* [Problem requirements]
Gather all lines containing the string "picture" and copy them out.

* [Stored data]

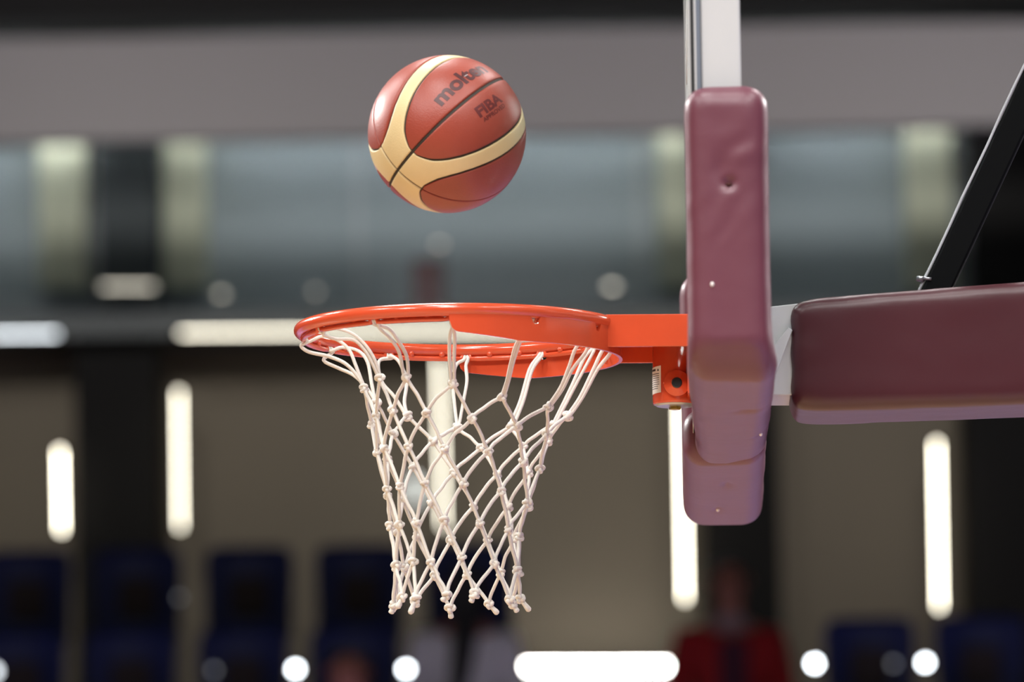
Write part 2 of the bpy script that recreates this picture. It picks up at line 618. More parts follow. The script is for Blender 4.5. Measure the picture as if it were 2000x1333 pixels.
ORD = ('first', 'second', 'third', 'fourth', 'fifth')
for i, c in enumerate((47, 264, 483, 700, 915)):
    seat(c, YA, zA, 'navy plastic stadium seat, %s from the left in the upper row' % ORD[i], 'seats of the upper row')
for i, c in enumerate((32, 250, 469, 688)):
    seat(c, YB, zB, 'navy plastic stadium seat, %s from the left in the lower row' % ORD[i], 'seats of the lower row')
for i, c in enumerate((1698, 1915)):
    seat(c, YB, zB, ('navy plastic stadium seat under the padded boom, left of the pair', 'navy plastic stadium seat at the far right edge, right of the pair')[i], 'seats at the right')

# small lamps between the seats
for (x, y, rpx, s, lab) in ((577, 1308, 6, 24, 'bright round step lamp left of the dark seated spectator'),
                            (793, 1308, 6, 24, 'bright round step lamp below the left side of the net'),
                            (1591, 1297, 6, 28, 'bright round step lamp left of the seats under the boom'),
                            (1807, 1295, 6, 24, 'bright round step lamp between the two right seats'),
                            (1745, 1297, 5, 0.6, 'faint round step lamp in front of the right seats'),
                            (350, 1168, 4, 0.5, 'faint round step lamp between two upper row seats'),
                            (418, 1310, 5, 0.6, 'faint round step lamp in front of the third lower seat'),
                            (-12, 1312, 8, 6, 'round step lamp cut by the left edge of the picture')):
    Y = YB - 0.35 if y > 1200 else YA - 0.4
    p = at(x, y, Y)
    r = rpx / ppm(Y)
    root = empty('step_lamp', p)
    tag(root, lab, 'light', 'round step lamps among the seats')
    MB().lathe([(r * 0.2, -r * 0.55), (r * 0.8, -r * 0.35), (r, 0), (r, r * 0.2)], p, (0, 1, 0), 16).build('lens', lamp_mat('step_glow_%d' % x, COOL, s), root, True)
    MB().lathe([(r * 1.05, r * 0.2), (r * 1.3, r * 0.2), (r * 1.3, r * 0.9), (r * 0.9, r * 1.2)], p, (0, 1, 0), 16).build('housing', HOUS, root)
    MB().tube([p + Vector((0, r * 0.9, 0)), Vector((p.x, p.y + r * 0.9, zB if y > 1200 else zA))], r * 0.35, 8).build('stem', HOUS, root)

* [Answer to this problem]
Write part 2 of the bpy script that recreates this picture. It picks up at line 618. More parts follow. The script is for Blender 4.5. Measure the picture as if it were 2000x1333 pixels.
                            (-12, 1312, 8, 6, 'round step lamp cut by the left edge of the picture')):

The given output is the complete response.